Thursday, September 11, 2008

Sarah Palin-The First Reality TV Candidate

You take an attractive person. You thrust them into the national spotlight without any preparation. You watch how they can think on their feet under pressure, parroting cliches heard before. It's not Big Brother; it's John McCain's running mate.

Like most people, I was impressed by Sarah Palin's acceptance speech at the the RNC. She displayed an innate command of public speaking that you just can't teach. There was also deftness in her ability to push her identity while obscuring her record. But that's the problem.

Her record stands like this: War with Russia is acceptable, Banning free speech is acceptable, Firing anyone with a different opinion is acceptable, and Secession from America is acceptable.

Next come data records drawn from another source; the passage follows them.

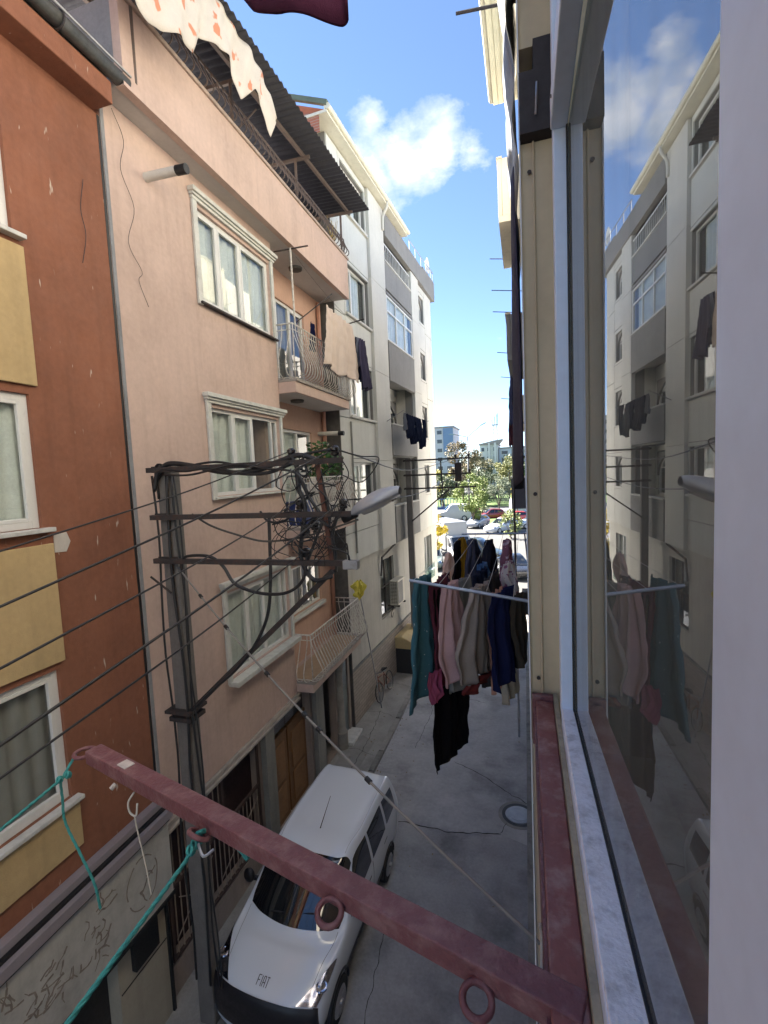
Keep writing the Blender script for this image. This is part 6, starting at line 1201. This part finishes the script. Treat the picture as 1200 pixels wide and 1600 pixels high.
# box truck, van and cars
tk = thing('box_truck', 'white box truck facing us at the end of the street', 'truck', (-4.9, 39.5, 0), R(33))
M_TRW = mat('truck_white', (.42, .42, .41), .5, .05, 2)
part('cargo_box', MB().box(-1.05, 1.05, 1.7, 6.2, .95, 3.2), M_TRW, tk, bevel=.03)
for s in (-1, 1):
    for k in range(5): part('box_rib', MB().box(s * 1.052, s * 1.075, 1.8 + k * 1.05, 1.85 + k * 1.05, 1.0, 3.15), M_STEEL, tk)
part('box_rail', MB().box(-1.08, 1.08, 1.68, 6.22, 3.12, 3.22).box(-1.08, 1.08, 1.68, 6.22, .9, .98), M_STEEL, tk)
part('side_print', MB().box(-1.062, -1.0515, 2.6, 5.4, 1.5, 2.6), mat('faded_print', (.35, .33, .36), .6, .5, 3), tk)
part('cab', MB().prism([(.0, .45), (.0, .95), (.55, 1.15), (1.05, 2.05), (1.62, 2.12), (1.62, .45)], -.95, .95, 'x'), M_TRW, tk, bevel=.06)
part('windscreen', MB().add([(-.82, .57, 1.22), (.82, .57, 1.22), (.76, 1.02, 2.0), (-.76, 1.02, 2.0)], [(0, 1, 2, 3)]), M_CGLASS, tk)
part('bumper', MB().box(-.96, .96, -.06, .05, .3, .62), M_BPLAST, tk, bevel=.03); part('grille', MB().box(-.5, .5, -.02, -.003, .65, .88), M_BPLAST, tk)
for s in (-1, 1):
    part('headlight', MB().box(s * .72 - .16, s * .72 + .16, -.03, -.004, .68, .9), M_CHROME, tk, bevel=.02); part('side_window', MB().add([(s * .956, .75, 1.25), (s * .956, 1.5, 1.25), (s * .956, 1.5, 1.95), (s * .956, 1.1, 1.95)], [(0, 1, 2, 3)]), M_CGLASS, tk); part('wing_mirror', MB().box(s * 1.02, s * 1.16, .62, .72, 1.25, 1.6), M_BPLAST, tk)
    for f in (.75, 4.9): wheel(tk, s * .82, f, .38, .22)
part('chassis', MB().box(-.5, .5, .5, 6.0, .5, .9), M_BPLAST, tk)
far_car('green_grey_car', 'grey-green estate car seen from behind at the corner of the grey block', (-7.1, 35.6, 0), 0.15, (.16, .20, .18), True, 1.55)
far_car('silver_car', 'silver hatchback seen from behind in the middle of the far square', (-4.3, 57.0, 0), R(-38), (.42, .44, .48), True, 1.42, 1.15)
far_car('red_car', 'red car behind the silver hatchback', (-3.6, 68.0, 0), R(-65), (.45, .03, .03), True, 1.4, 1.1)
far_car('blue_car', 'blue saloon beyond the red car', (-1.6, 73.0, 0), R(-70), (.05, .14, .28), False, 1.4, 1.15)
far_car('maroon_car', 'maroon car under the lamp post', (-7.3, 73.0, 0), R(-75), (.16, .02, .025), True, 1.45, 1.1)
far_car('dark_red_car', 'dark red car beside the white van at the far left', (-10.6, 74.5, 0), R(-80), (.20, .02, .04), True, 1.45, 1.1)
far_car('grey_car', 'pale grey car half hidden by the box truck', (-7.0, 62.0, 0), R(-20), (.30, .31, .33), True, 1.42, 1.1)
far_car('dark_pickup', 'dark green off-road car facing the box truck', (-1.6, 40.0, 0), R(75), (.035, .045, .04), True, 1.62, 1.1)
far_car('black_car', 'black car close to the right-hand houses', (-.2, 33.0, 0), R(18), (.018, .018, .02), False, 1.42, 1.0)
far_car('white_car', 'white car at the right end of the far square', (-1.2, 62.0, 0), R(-60), (.6, .6, .6), True, 1.4, 1.1)
vn = thing('panel_van', 'white panel van parked at the far left of the square', 'van', (-13.2, 72, 0), R(-84)); nv2 = Net(van_rows())
part('body', nv2.patch(0, nv2.R, 0, nv2.C, 50, 44), M_TRW, vn, smooth=60); part('windscreen', nv2.patch(4.06, 4.97, 3.05, 6.95, 8, 12, .006), M_CGLASS, vn, smooth=True); vn.scale = (1.3, 1.35, 1.5)
for x in (-.79, .79):
    for f in (.72, 3.15): wheel(vn, x, f)
v3 = copy_tree(vn); v3.location = (-.9, 80, 0); v3.rotation_euler = (0, 0, R(10)); v3['label'] = 'white panel van by the far right-hand houses'; v3.scale = (1.2, 1.2, 1.6)
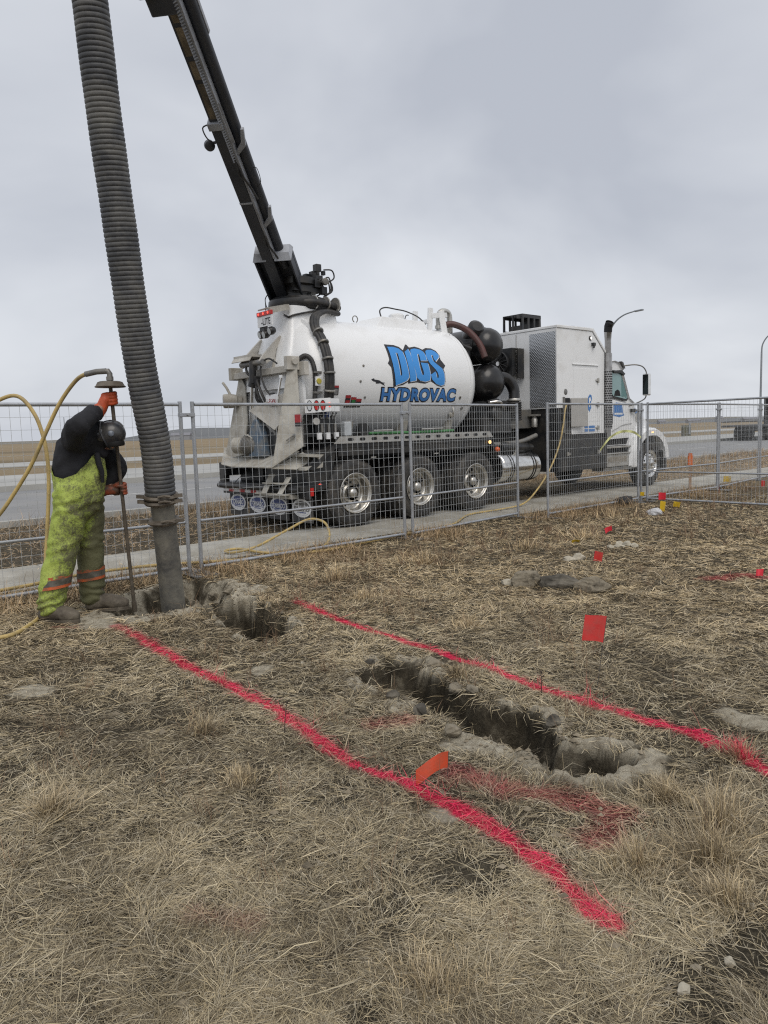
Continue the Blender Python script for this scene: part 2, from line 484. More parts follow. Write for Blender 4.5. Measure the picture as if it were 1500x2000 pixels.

Yet she retains a buoyancy. Mrs. Palin reminds of Richard Hatch from the first season of Survivor. The truth doesn't matter since she's sticking to an alliance to get herself ahead. John McCain's acceptance speech was centered on eliminating earmarks. Sarah Palin secured, through a Washington lobbyist firm she hired, the most earmarks of any Governor in America. But so what? Now that Mrs. Palin won a place on a ticket that will make her rich and famous, earmarks are her enemies.

Here we are in America during the 21 century, bogged down in two wars, and some still defend her complete lack of knowledge about The Bush Doctrine; ideas that dumped us in a war of choice in Iraq in the first place. We are flooded with defense of her foreign policy experience; that Alaska is within sight of Russia. Well it also is closer to Canada than America. So by that reasoning are we to believe that the proximity to Canada makes Sarah Palin more likely to accept health care free of country club price gouging?

Is John McCain so cynical that he believes that the American people can be bought by a popularity contest won on TV with an American Idol bent? Does John McCain expect people to believe that the Governorship of Alaska is on equal terms with the Senate Foreign Relations committee in terms of experience, an issue McCain repeatedly harps on? That the Mayor of an Alaskan town of under 3000 people is the same as representing 100,000 in Chicago in terms of nuance?

No. John McCain expects us to make an alliance with the person willing to tell us whatever we want to hear. To John McCain, that's all that counts. Someone who will play the game.